# Problem to work on
Copy each of the entries below faithfully, setting aside any pictures.

# Data for this exercise
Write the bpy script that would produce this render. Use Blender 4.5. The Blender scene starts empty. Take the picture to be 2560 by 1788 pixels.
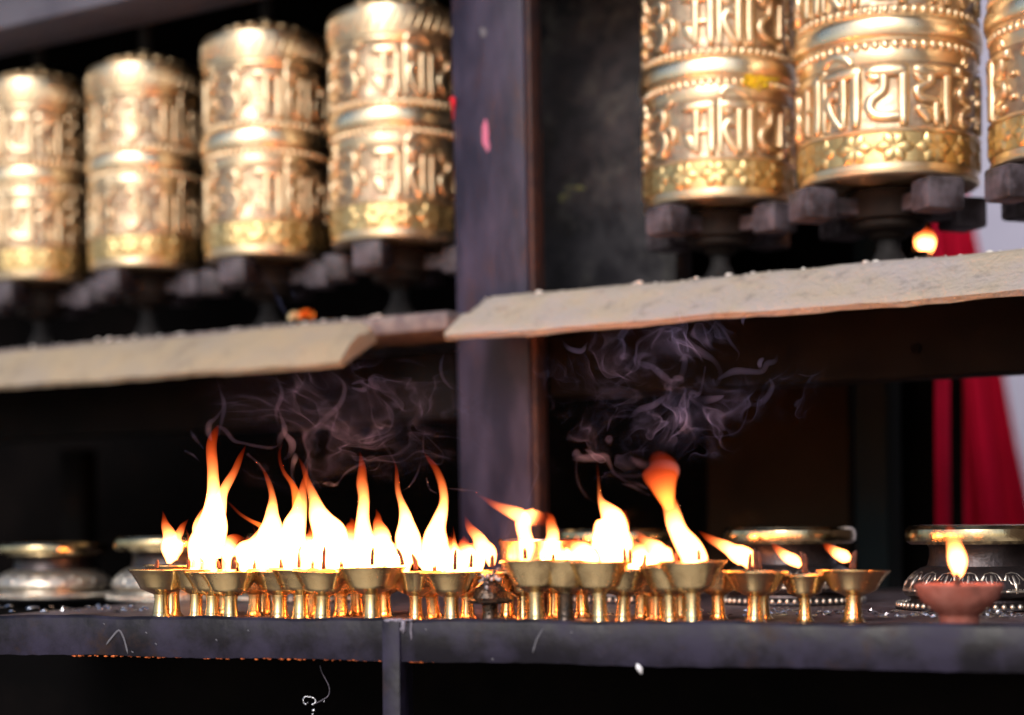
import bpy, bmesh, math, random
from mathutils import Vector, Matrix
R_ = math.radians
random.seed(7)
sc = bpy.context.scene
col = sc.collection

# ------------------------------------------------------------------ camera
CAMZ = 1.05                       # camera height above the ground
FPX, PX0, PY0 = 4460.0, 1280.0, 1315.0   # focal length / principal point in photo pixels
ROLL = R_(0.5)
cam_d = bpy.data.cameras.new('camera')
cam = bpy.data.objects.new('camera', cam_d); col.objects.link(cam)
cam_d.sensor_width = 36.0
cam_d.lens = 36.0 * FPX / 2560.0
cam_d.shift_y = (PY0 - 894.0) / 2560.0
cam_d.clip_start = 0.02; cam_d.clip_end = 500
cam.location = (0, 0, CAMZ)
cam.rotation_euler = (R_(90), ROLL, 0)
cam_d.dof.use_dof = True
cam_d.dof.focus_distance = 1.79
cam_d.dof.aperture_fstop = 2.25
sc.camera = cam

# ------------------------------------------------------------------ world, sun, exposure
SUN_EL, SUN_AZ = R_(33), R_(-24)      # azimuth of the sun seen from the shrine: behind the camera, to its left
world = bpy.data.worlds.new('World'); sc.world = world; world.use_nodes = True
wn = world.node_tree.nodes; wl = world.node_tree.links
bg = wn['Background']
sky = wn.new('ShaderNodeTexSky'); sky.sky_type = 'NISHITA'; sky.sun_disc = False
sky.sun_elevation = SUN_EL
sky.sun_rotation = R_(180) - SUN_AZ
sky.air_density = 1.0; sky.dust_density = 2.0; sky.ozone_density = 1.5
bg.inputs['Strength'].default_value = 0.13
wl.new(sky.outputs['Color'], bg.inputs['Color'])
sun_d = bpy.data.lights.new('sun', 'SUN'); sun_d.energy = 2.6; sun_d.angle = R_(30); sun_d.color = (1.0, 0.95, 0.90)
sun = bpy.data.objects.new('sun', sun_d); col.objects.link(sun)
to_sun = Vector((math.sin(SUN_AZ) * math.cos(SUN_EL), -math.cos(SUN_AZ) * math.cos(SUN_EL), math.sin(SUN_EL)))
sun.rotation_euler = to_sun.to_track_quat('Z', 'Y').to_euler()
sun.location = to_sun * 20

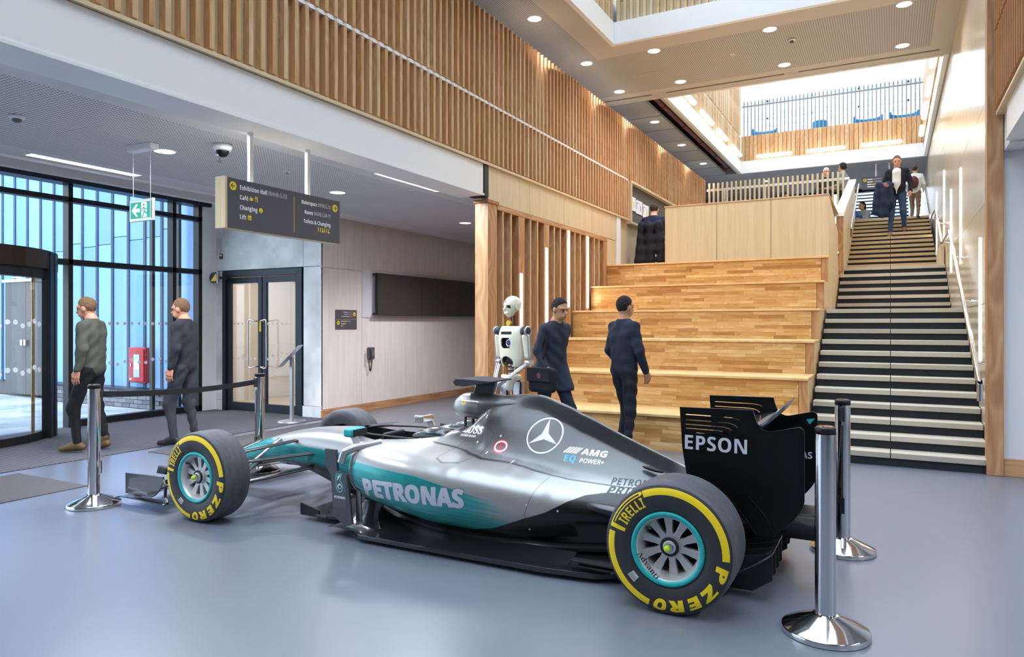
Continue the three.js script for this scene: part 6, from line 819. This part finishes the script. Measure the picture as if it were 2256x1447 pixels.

# Exercise response
Write the bpy script that would produce this render. Use Blender 4.5. The Blender scene starts empty. Take the picture to be 2560 by 1788 pixels.
import bpy, bmesh, math, random
from mathutils import Vector, Matrix
R_ = math.radians
random.seed(7)
sc = bpy.context.scene
col = sc.collection

# ------------------------------------------------------------------ camera
CAMZ = 1.05                       # camera height above the ground
FPX, PX0, PY0 = 4460.0, 1280.0, 1315.0   # focal length / principal point in photo pixels
ROLL = R_(0.5)
cam_d = bpy.data.cameras.new('camera')
cam = bpy.data.objects.new('camera', cam_d); col.objects.link(cam)
cam_d.sensor_width = 36.0
cam_d.lens = 36.0 * FPX / 2560.0
cam_d.shift_y = (PY0 - 894.0) / 2560.0
cam_d.clip_start = 0.02; cam_d.clip_end = 500
cam.location = (0, 0, CAMZ)
cam.rotation_euler = (R_(90), ROLL, 0)
cam_d.dof.use_dof = True
cam_d.dof.focus_distance = 1.79
cam_d.dof.aperture_fstop = 2.25
sc.camera = cam

# ------------------------------------------------------------------ world, sun, exposure
SUN_EL, SUN_AZ = R_(33), R_(-24)      # azimuth of the sun seen from the shrine: behind the camera, to its left
world = bpy.data.worlds.new('World'); sc.world = world; world.use_nodes = True
wn = world.node_tree.nodes; wl = world.node_tree.links
bg = wn['Background']
sky = wn.new('ShaderNodeTexSky'); sky.sky_type = 'NISHITA'; sky.sun_disc = False
sky.sun_elevation = SUN_EL
sky.sun_rotation = R_(180) - SUN_AZ
sky.air_density = 1.0; sky.dust_density = 2.0; sky.ozone_density = 1.5
bg.inputs['Strength'].default_value = 0.13
wl.new(sky.outputs['Color'], bg.inputs['Color'])
sun_d = bpy.data.lights.new('sun', 'SUN'); sun_d.energy = 2.6; sun_d.angle = R_(30); sun_d.color = (1.0, 0.95, 0.90)
sun = bpy.data.objects.new('sun', sun_d); col.objects.link(sun)
to_sun = Vector((math.sin(SUN_AZ) * math.cos(SUN_EL), -math.cos(SUN_AZ) * math.cos(SUN_EL), math.sin(SUN_EL)))
sun.rotation_euler = to_sun.to_track_quat('Z', 'Y').to_euler()
sun.location = to_sun * 20

Continue the three.js script for this scene: part 6, from line 819. This part finishes the script. Measure the picture as if it were 2256x1447 pixels.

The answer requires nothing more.